What a sad report. No wonder the fiction genre is so hollow these days.
5 Comments:
I watched The Perfect Storm a couple of years ago, not knowing the story behind. Right to the end I was expecting them to get away with it. The actual ending I found pretty stunning, but my wife hated it. I don't know what it says about me, but my wife works in Oncology. Maybe she just deals with too many 'unhappy' endings. If I had a pound/dollar/euro for every time she has come home and told me that someone my age died today, well you know the rest.
My wife works in Oncology. Maybe she just deals with too many 'unhappy' endings. If I had a pound/dollar/euro for every time she has come home and told me that someone my age died today, well you know the rest.
Perhaps this indicates why the teens have the highest percentage favoring sad endings (though 8% is still very low). If kids are shielded from unpleasantness in life, they may crave the experience on the page or screen.
I'm not a fan of C.S Lewis, but he had his insights when he was on the ball. One was the idea that "pain is God's megaphone to rouse a deaf world". You don't have to be Christian (nor even deist) to appreciate what he was getting at. But it admittedly gets harder to appreciate the more one is exposed to too much pain and misery.
Happy endings aren't all bad. As PZ Myers stated in a post you discussed previously, the best fiction features protagonists who may achieve their goals but suffer a great deal to do so, making their victory seem all the more poignant and meaningful.
In my view, "Lord of the Rings" does have such a happy ending: the forces of evil are defeated, Aragorn reclaims his kingdom, and 3 out of 4 hobbits live happily ever after in the Shire.

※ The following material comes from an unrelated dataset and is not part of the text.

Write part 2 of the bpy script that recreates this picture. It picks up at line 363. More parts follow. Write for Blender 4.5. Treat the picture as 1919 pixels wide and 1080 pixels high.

But the happy ending comes at a heavy price - the Elves leave Middle-Earth forever (leaving it much diminished), and Frodo, wounded beyond healing, goes with them.
Sad endings can be just as shallow as happy ones. I've seen all too many foreign films that wallow in despair from beginning to end, and whose only point seems to be that life is hard and unfair. No kidding - most of us already know this. Many people go to the movies or read books to escape from life's difficulties for a little while - and there's nothing wrong with that.
Many people go to the movies or read books to escape from life's difficulties for a little while - and there's nothing wrong with that.
There's obviously a place for feel-good stories (even if I can't stand them personally), but the point is that we're saturated with them these days. It's as much a reflection on our society as the fact that Harlequin romance novels are the highest circulating category of paperbacks at my library.
We may be saturated in feel good, but don't read too much into that survey. I'd rather read a book with a happy ending, but some stories do have sad or ambiguous endings, and it doesn't mean I don't like those occasionally too. I like a mix. I think a lot of people are that way.